November 2, In considering the first scenario of this problem, one should look at the Parol Evidence Rule to find a solution (Ross et al 195). When this rule is considered, it will be found that the issue of furniture is not actually a part of the final contract. This is because of two extremely significant factors as elaborated by the above rule. The first is that the negotiations, which took place concerning the inclusion of furniture as part of the deal, were done orally. This means that the furniture was not in any way included in the final contract, and this ensures that it is not a part of the deal. Secondly, the Parol Evidence Rule states that the final contract, and the provisions within it, makes all the previous negotiations concerning the matter null and void. The final contract is considered the final piece of agreement, and is deemed to contain all the information that is necessary for the deal to take place effectively. Moreover, the Parol Evidence Rule not only includes previous oral negotiations and agreements, but also those, which were put in writing. Therefore, when the final contract is signed, previous agreements are nullified because it is considered to supersede all of them. If the furniture was not included in the final contract, then the company, which is selling the warehouse, does not have to hand over the furniture, unless it chooses to do so as a gesture of goodwill.

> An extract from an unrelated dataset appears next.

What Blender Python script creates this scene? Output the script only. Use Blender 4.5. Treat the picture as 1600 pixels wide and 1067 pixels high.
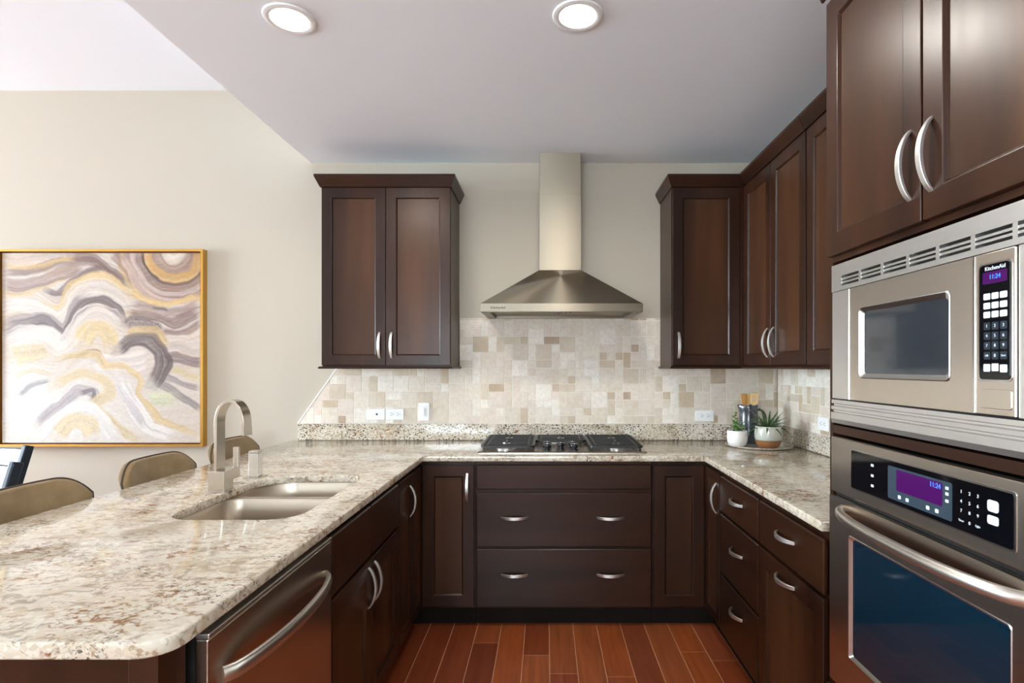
import bpy, bmesh, math, random
import numpy as np
from mathutils import Vector, Matrix

for o in list(bpy.data.objects):
    bpy.data.objects.remove(o)
S = bpy.context.scene
COL = S.collection

# ------------------------------------------------------------------ camera
cam_d = bpy.data.cameras.new('camera')
cam_d.sensor_width = 36.0
cam_d.lens = 860.0 * 36.0 / 1600.0
cam_d.shift_x = (800 - 853) / 1600.0
cam_d.shift_y = (573 - 533.5) / 1600.0
cam_d.clip_start = 0.05
cam = bpy.data.objects.new('camera', cam_d)
cam.location = (0, 0, 1.383)
cam.rotation_euler = (math.pi / 2, 0, 0)
COL.objects.link(cam)
S.camera = cam

# ------------------------------------------------------------------ world, light, exposure
S.view_settings.view_transform = 'Standard'
S.view_settings.look = 'None'
S.view_settings.exposure = 0.33
S.view_settings.gamma = 1.0
S.view_settings.use_curve_mapping = False
w = bpy.data.worlds.new('sky')
S.world = w
w.use_nodes = True
bg = w.node_tree.nodes['Background']
bg.inputs[0].default_value = (0.80, 0.90, 1.0, 1)
bg.inputs[1].default_value = 3.0


def area(name, loc, direction, sx, sy, watts, color=(1, 1, 1)):
    d = bpy.data.lights.new(name, 'AREA')
    d.shape = 'RECTANGLE'
    d.size = sx
    d.size_y = sy
    d.energy = watts
    d.color = color
    o = bpy.data.objects.new(name, d)
    o.location = loc
    o.rotation_euler = Vector(direction).to_track_quat('-Z', 'Z').to_euler()
    COL.objects.link(o)
    return o


# daylight entering by the windows of the dining side and behind the camera
area('daylight_dining_front', (-8.92, 1.9, 1.4), (1, 0.03, -0.28), 2.4, 2.0, 840, (0.74, 0.885, 1.0))
area('daylight_dining_rear', (-8.92, -1.3, 1.5), (1, 0, 0.1), 2.2, 2.2, 20, (0.74, 0.885, 1.0))
area('daylight_behind', (-0.9, -3.12, 1.50), (0, 1, 0.8), 2.6, 1.1, 150, (0.76, 0.895, 1.0))
# ------------------------------------------------------------------ helpers


def empty(name, loc):
    o = bpy.data.objects.new(name, None)
    o.empty_display_size = 0.05
    o.location = loc
    COL.objects.link(o)
    return o


def thing(name, label, cat, loc=(0, 0, 0), group=None):
    o = empty(name, loc)
    o['label'] = label
    o['category'] = cat
    if group:
        o['group'] = group
    return o


def root_of(o):
    while o.parent is not None:
        o = o.parent
    return o


def link_mesh(name, me, mats, parent=None, smooth=None, bev=None, seg=2):
    o = bpy.data.objects.new(name, me)
    COL.objects.link(o)
    if not isinstance(mats, (list, tuple)):
        mats = [mats]
    for m in mats:
        me.materials.append(m)
    if parent is not None:
        r = root_of(parent)
        me.transform(Matrix.Translation(-Vector(r.location)))
        o.parent = parent
    if smooth is not None:
        me.shade_smooth()
        if smooth < 3.0:
            me.set_sharp_from_angle(angle=smooth)
    if bev:
        md = o.modifiers.new('bevel', 'BEVEL')
        md.width = bev
        md.segments = seg
        md.limit_method = 'ANGLE'
        md.angle_limit = math.radians(40)
        md.harden_normals = False
    return o


def part(name, bm, mats, parent=None, smooth=None, bev=None, seg=2, recalc=True):
    if recalc:
        bmesh.ops.recalc_face_normals(bm, faces=bm.faces)
    me = bpy.data.meshes.new(name)
    bm.to_mesh(me)
    bm.free()
    return link_mesh(name, me, mats, parent, smooth, bev, seg)


def tag(o, label, cat, group=None):
    o['label'] = label
    o['category'] = cat
    if group:
        o['group'] = group
    return o


def structure(o):
    o['kind'] = 'structure'
    return o


def add_box(bm, x0, x1, y0, y1, z0, z1, M=None):
    vs = [bm.verts.new((x, y, z)) for x in (x0, x1) for y in (y0, y1) for z in (z0, z1)]
    if M is not None:
        for v in vs:
            v.co = M @ v.co
    for f in ((0, 1, 3, 2), (4, 6, 7, 5), (0, 4, 5, 1), (2, 3, 7, 6), (0, 2, 6, 4), (1, 5, 7, 3)):
        bm.faces.new([vs[i] for i in f])
    return vs


def box(x0, x1, y0, y1, z0, z1, M=None):
    bm = bmesh.new()
    add_box(bm, x0, x1, y0, y1, z0, z1, M)
    return bm


def loft(bm, rings, close=True, cap0=False, cap1=False):
    vr = [[bm.verts.new(p) for p in r] for r in rings]
    n = len(vr[0])
    for i in range(len(vr) - 1):
        for j in range(n if close else n - 1):
            k = (j + 1) % n
            bm.faces.new((vr[i][j], vr[i][k], vr[i + 1][k], vr[i + 1][j]))
    if cap0:
        bm.faces.new(vr[0][::-1])
    if cap1:
        bm.faces.new(vr[-1])
    return vr


def lathe(bm, prof, cx, cy, n=40, cap0=False, cap1=False):
    rings = [[(cx + r * math.cos(2 * math.pi * k / n), cy + r * math.sin(2 * math.pi * k / n), z) for k in range(n)]
             for r, z in prof]
    return loft(bm, rings, True, cap0, cap1)


def sweep_rect(bm, pts, side, w, t, caps=True):
    """flat band: pts path, side = width direction, w half width list, t half thickness list"""
    side = Vector(side).normalized()
    rings = []
    n = len(pts)
    P = [Vector(p) for p in pts]
    for i in range(n):
        a = P[max(0, i - 1)]
        b = P[min(n - 1, i + 1)]
        d = (b - a).normalized()
        nrm = d.cross(side).normalized()
        ww = w[i] if isinstance(w, (list, tuple)) else w
        tt = t[i] if isinstance(t, (list, tuple)) else t
        rings.append([P[i] + side * ww + nrm * tt, P[i] + side * ww - nrm * tt,
                      P[i] - side * ww - nrm * tt, P[i] - side * ww + nrm * tt])
    loft(bm, rings, True, caps, caps)


def tube(bm, pts, r, n=10, caps=True, closed=False):
    P = [Vector(p) for p in pts]
    m = len(P)
    rings = []
    up = Vector((0.13, 0.31, 0.94))
    for i in range(m):
        if closed:
            d = P[(i + 1) % m] - P[(i - 1) % m]
        else:
            d = P[min(m - 1, i + 1)] - P[max(0, i - 1)]
        d.normalize()
        u = d.cross(up)
        if u.length < 1e-3:
            u = d.cross(Vector((1, 0, 0)))
        u.normalize()
        v = d.cross(u)
        rr = r[i] if isinstance(r, (list, tuple)) else r
        rings.append([P[i] + (u * math.cos(2 * math.pi * k / n) + v * math.sin(2 * math.pi * k / n)) * rr for k in range(n)])
    if closed:
        rings.append(rings[0])
        loft(bm, rings, True)
        bmesh.ops.remove_doubles(bm, verts=bm.verts, dist=1e-6)
    else:
        loft(bm, rings, True, caps, caps)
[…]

When one considers the second scenario, it can be said that, despite the fact that the furniture is in the agreement, the provision for their transfer cannot be enforced because there is no agreement concerning the price of the mentioned furniture. This situation is brought about because the terms of the agreement concerning the furniture in the contract, are vague and were not conclusively considered. In order to enforce such an agreement, its provisions have to be reasonably certain concerning the issues that are within it. The rationale for this is to ensure that the provisions are put into effect with little or no disagreements concerning with the terms of transfer. In this case, the provisions of the agreement do not state the price of the furniture, although the transfer of such furniture is mentioned. This agreement can be interpreted as one that is undeveloped and as such, its character can be considered promissory (Salbu 209). This means that the agreement was not supposed to be implemented immediately and that it is in fact, supposed to be implemented at a future date after further negotiations, concerning the matter, have been undertaken. Therefore, the agreement concerning the price of the furniture was left out because negotiations were not complete, and this ensures that the agreement is not binding to either party.
In case the dispute in the second scenario is taken to court for arbitration, it is most likely that the court will find the agreement not to be enforceable (Oman 1483). This means that this will not be legally bound to put a price on the furniture, which is the main point of dispute in the agreement. The solution of this problem will therefore, remain with the two companies. This means that the terms of the agreement will have to be renegotiated until a practical solution, for the problem, is found.
Works Cited
Oman, Nathan. ” Unity and Pluralism in Contract Law.” Michigan law review 103. 6 (2005): 1483-506.
Ross, Stephen F., et al. ” The Modern Parol Evidence Rule and its Implications for New Texualist Statutory Interpretation.” Georgetown Law Journal 87. 1 (1998): 195-242.
Salbu, Steven R. ” Law and Ethics.” American Business Law Journal 38. 2 (2001): 209.